さらに、窓やドアなどはあらかじめ工場で加工して、現地ではコンテナを積み上げるだけにするという工夫をしたことで、職人不足の問題を解決し、短期間の工事を実現しました。

多層化や、組み立ての手軽さは、コンテナならではの長所といえるでしょう。災害時はもちろん、ふだん暮らす家を建てる際にも、こうした特長は役立ちそうです。

見た目におしゃれなだけでなく、機能性にも優れたコンテナハウス。私は、もっと日本でも、海外ほどの広がりを見せていいのではないかと思うんです。

海外ほどの広がりが日本で実現していない1番の理由は、法規制にあります。

今回紹介したタイの施設は、貨物の運搬に使われていた「海上用コンテナ」を再利用していました。しかし日本では、耐久性・耐震性の観点から、海上用コンテナを住居や店舗として使うことが一般的には認められていません。

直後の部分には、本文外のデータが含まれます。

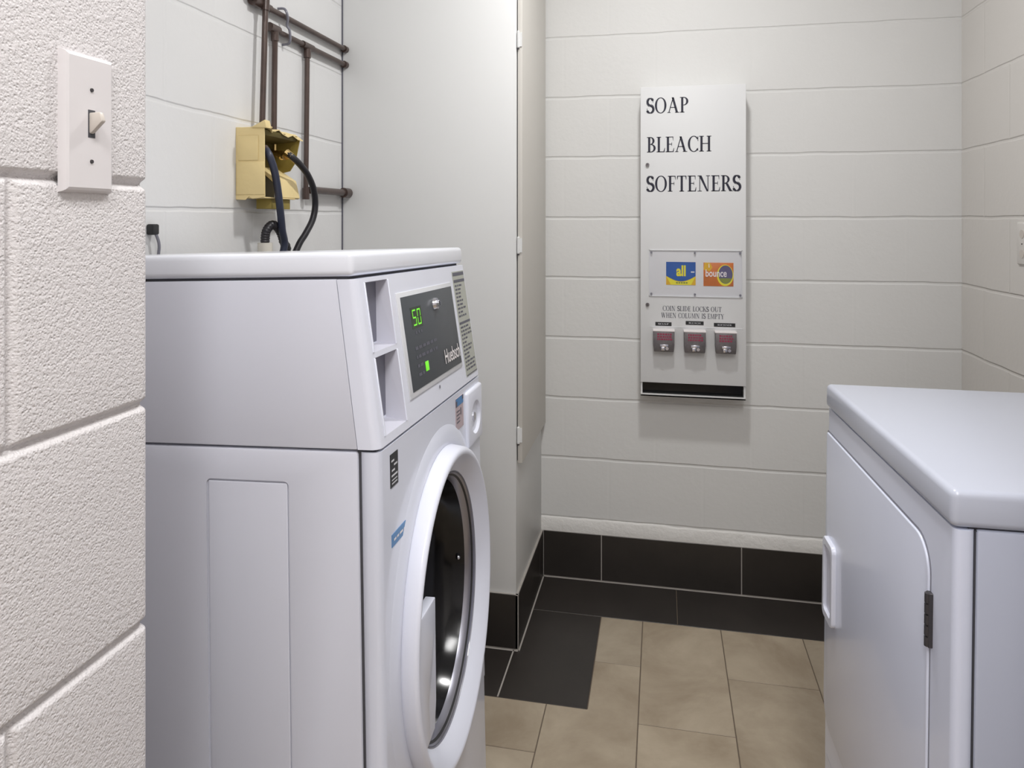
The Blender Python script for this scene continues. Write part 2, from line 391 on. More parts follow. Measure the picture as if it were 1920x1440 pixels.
# near partition: blocks with real tooled joints
def near_wall():
    bm = bmesh.new()
    Hh, L, v0, u0 = .2032, .305, .025, .4460
    zs = set(); z = 0.0
    offs = [-.0075, -.006, -.0048, -.0035, -.002, 0, .002, .0035, .0048, .006, .0075]
    k = 0
    zs.update([0.0, ZC])
    while v0+k*Hh < ZC:
        for o_ in offs: 
            q = v0+k*Hh+o_
            if 0 < q < ZC: zs.add(round(q, 5))
        for f_ in (.25, .5, .75):
            q = v0+(k+f_)*Hh
            if q < ZC: zs.add(round(q, 5))
        k += 1
    ys = set([YF, YN-.012])
    for j in range(-14, 3):
        for o_ in offs:
            q = u0+j*L/2+o_
            if YF < q < YN-.012: ys.add(round(q, 5))
    zs = sorted(zs); ys = sorted(ys)
    def g(d, w=.0066):
        d = abs(d); return 0 if d >= w else .5+.5*math.cos(PI*d/w)
    def dep(y, z):
        fz = (z-v0)/Hh; n = round(fz); a = g((fz-n)*Hh)
        row = math.floor(fz); off = 0 if row % 2 else L/2
        fy = (y-u0-off)/L; m_ = round(fy); b = g((fy-m_)*L)
        return max(a, b*.75)*.0065
    grid = {}
    for i, y in enumerate(ys):
        for j, z in enumerate(zs):
            grid[i, j] = bm.verts.new((XN-dep(y, z), y, z))
    ni = len(ys)
    # rounded end of the wall and its return face
    r = .010
    ends = []
    for kk, a in enumerate([18, 36, 54, 72, 90]):
        a = math.radians(a); ends.append((XN-r+r*math.cos(a), YN-.010+r*math.sin(a)))
    ends += [(XL+.0005, YN)]
    for kk, (x, y) in enumerate(ends):
        for j, z in enumerate(zs):
            fz = (z-v0)/Hh; d = g((fz-round(fz))*Hh)*.0055
            dx, dy = (d, 0) if kk == 0 else ((d*.7, d*.7) if kk < 4 else (0, d if kk < 5 else 0))
            grid[ni+kk, j] = bm.verts.new((x-dx, y-dy, z))
    tot = ni+len(ends)
    for i in range(tot-1):
        for j in range(len(zs)-1):
            bm.faces.new((grid[i, j], grid[i+1, j], grid[i+1, j+1], grid[i, j+1]))
    mb = MB(); mb.bm.free(); mb.bm = bm
    o = mb.build('wall_near', M['wn'], smooth=60)
    return struct(o, 'rough painted concrete block wall carrying the light switch')
near_wall()

struct(MB().box(.33, XR, .40, .54, 0, ZC, bev=.004).build('wall_shade_right', M['wn']), 'unseen return wall added to shade the dryer side')  # unseen wall put in to keep entrance light off the dryer

# pipe chase (smooth white column) with a dark caulk line where it meets the blocks
struct(MB().box(XL, XC, YC, YB, 0, ZC, bev=.003).build('wall_chase', M['chase']), 'smooth white boxed-in pipe chase wall')
struct(MB().box(XL, XL+.0035, YC-.0025, YC, 0, ZC).build('trim_1', M['softink']), 'dark gap line where the chase meets the block wall')

# mortar band under the first course
def band():
    random.seed(3); mb = MB(); n = 60
    xs = [XC+(XR-XC)*i/n for i in range(n+1)]
    top = [.1985+.003*random.random()+(.003 if i < 20 else 0) for i in range(n+1)]
    bm = mb.bm
    rows = []
    for i, x in enumerate(xs):
        d = .005+.0015*random.random()
        rows.append([bm.verts.new((x, YB, .150)), bm.verts.new((x, YB-d, .150)), bm.verts.new((x, YB-d, top[i]-.003)), bm.verts.new((x, YB-d*.6, top[i]-.0008)), bm.verts.new((x, YB, top[i]+.0015))])
    for A, B in zip(rows, rows[1:]):
        for k in range(4): bm.faces.new((A[k], B[k], B[k+1], A[k+1]))
    return struct(mb.build('trim_2', M['wplain'], smooth=60), 'rough painted mortar ledge above the dark base tiles')
band()

# base tiles
TH, TT = .157, .008
def base(name, segs, lab):
    """segs: (axis, fixed, out, a0, a1) grout backing plus tiles"""
    mb = MB()
    for ax, fx, out, edges in segs:
        a0, a1 = edges[0], edges[-1]
        lo, hi = sorted((fx, fx+out*(TT-.0015)))
        if ax == 'x': mb.box(a0, a1, lo, hi, 0, TH, mi=1)
        else: mb.box(lo, hi, a0, a1, 0, TH, mi=1)
        for p, q in zip(edges, edges[1:]):
            lo, hi = sorted((fx, fx+out*TT)); g_ = .0017
            if ax == 'x': mb.box(p+g_, q-g_, lo, hi, .005, TH-.001, bev=.0008, seg=1, mi=0)
            else: mb.box(lo, hi, p+g_, q-g_, .005, TH-.001, bev=.0008, seg=1, mi=0)
    return struct(mb.build(name, [M['tile_dark'], M['grout']]), lab)
base('baseboard_back', [('x', YB, -1, [XC+TT, -.1963, .2535, .703, XR])], 'dark brown porcelain base tiles along the soap dispenser wall')
base('baseboard_chase', [('y', XC, 1, [YC-TT, 2.355, YB-TT]), ('x', YC, -1, [XL, -.86, XC+TT])], 'dark brown base tiles wrapping the pipe chase')
base('baseboard_left', [('y', XL, 1, [YN+.002, .9, 1.35, YC-TT])], 'dark base tiles along the wall behind the washer')
base('baseboard_right', [('y', XR, -1, [YF, -1.2, -.75, -.3, .15, .6, 1.05, 1.5, 1.95, YB-TT])], 'dark base tiles along the wall behind the dryer')

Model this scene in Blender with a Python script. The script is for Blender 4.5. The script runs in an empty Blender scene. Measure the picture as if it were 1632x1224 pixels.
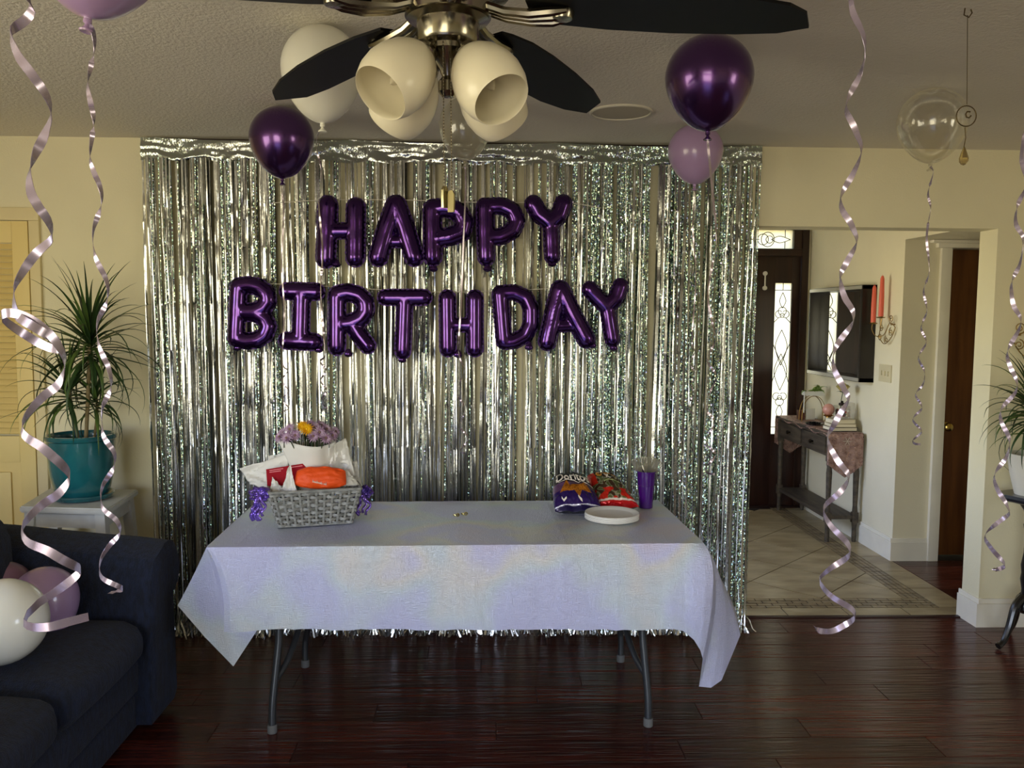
import bpy, bmesh, math, random
import numpy as np
from mathutils import Vector, Matrix, noise as mnoise
R = math.radians
PI = math.pi
random.seed(7)
rng = np.random.RandomState(11)
sc = bpy.context.scene
COL = sc.collection
# ------------------------------------------------------------------ camera
PITCH, YAW, ROLL, FPX, EYE = 0.0798, 0.0321, 0.0076, 1346.5, 1.594
cp, sp, cy_, sy_ = math.cos(PITCH), math.sin(PITCH), math.cos(YAW), math.sin(YAW)
FW = Vector((sy_*cp, cy_*cp, -sp)); RT0 = Vector((cy_, -sy_, 0)); UP0 = RT0.cross(FW)
RT = RT0*math.cos(ROLL) + UP0*math.sin(ROLL); UP = -RT0*math.sin(ROLL) + UP0*math.cos(ROLL)
camd = bpy.data.cameras.new('camera'); cam = bpy.data.objects.new('camera', camd); COL.objects.link(cam)
camd.sensor_width = 36; camd.lens = 36*FPX/1632; camd.clip_start = 0.02
m = Matrix((RT, UP, -FW)).transposed().to_4x4(); m.translation = (0, 0, EYE); cam.matrix_world = m
sc.camera = cam
# ------------------------------------------------------------------ view / world / light
sc.view_settings.view_transform = 'Standard'; sc.view_settings.look = 'None'
sc.view_settings.exposure = 0.58; sc.view_settings.gamma = 1.0; sc.view_settings.use_curve_mapping = False
SKY, GROUND = 9.5, 6.5
world = bpy.data.worlds.new('world'); sc.world = world; world.use_nodes = True
wn = world.node_tree.nodes; wl = world.node_tree.links; wn.clear()
wo = wn.new('ShaderNodeOutputWorld'); wb = wn.new('ShaderNodeBackground'); tc = wn.new('ShaderNodeTexCoord')
sx = wn.new('ShaderNodeSeparateXYZ'); mr = wn.new('ShaderNodeMapRange'); cr = wn.new('ShaderNodeValToRGB')
wl.new(tc.outputs['Generated'], sx.inputs[0]); wl.new(sx.outputs['Z'], mr.inputs['Value'])
mr.inputs['From Min'].default_value = -1; mr.inputs['From Max'].default_value = 1
wl.new(mr.outputs[0], cr.inputs[0]); wl.new(cr.outputs[0], wb.inputs[0]); wl.new(wb.outputs[0], wo.inputs[0])
e = cr.color_ramp.elements
e[0].position = 0.0; e[0].color = (.42*GROUND/SKY, .36*GROUND/SKY, .17*GROUND/SKY, 1)
e[1].position = 1.0; e[1].color = (.30, .46, .95, 1)
for p_, c_ in ((.47, (.84*GROUND/SKY, .75*GROUND/SKY, .54*GROUND/SKY, 1)), (.51, (.80, .78, .52, 1)), (.58, (.66, .78, 1.05, 1))):
    q_ = e.new(p_); q_.color = c_
wb.inputs[1].default_value = SKY
ROOM_X0, ROOM_X1, ROOM_Y0, WY, CEIL = -3.3, 4.3, -2.8, 4.216, 2.44
WINDOWS = [('y', ROOM_Y0, -2.5, -0.1, .12, 2.15), ('x', ROOM_X0, -0.6, 1.7, .75, 2.15), ('x', ROOM_X1, -1.2, 0.2, .9, 2.1)]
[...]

そのため、日本国内のコンテナハウスには、柱や梁などで強度が高くなるようにつくられた「建築用コンテナ」が使われています。中古が多く出回っている海上用に比べて、建築用は建築資材としてつくられるので、値段も高くなってしまうのです。

また、遮音・断熱・結露などに対する不安もあります。こちらについては、きちんと対策をすれば問題はないそうですが、コンテナハウスが身近にないため、ネガティブなイメージがなかなか払拭できないという課題もあるようです。

コンテナハウスのさらなる普及のためには、正しい情報を広めて悪いイメージを払拭すること、中古の海上用コンテナの耐久性を高めるための技術を開発すること、などが必要でしょう。

災害時のシェルターとして使えたり、子ども部屋の増築などのライフステージに合わせたリフォームが手軽にできたりと、他の住宅にはない特長をもったコンテナハウス。
家やお店を建てるときの選択肢として、覚えておいて損はないのではないでしょうか? ひょっとしたら、あなたの理想を実現する手段になるかもしれませんよ。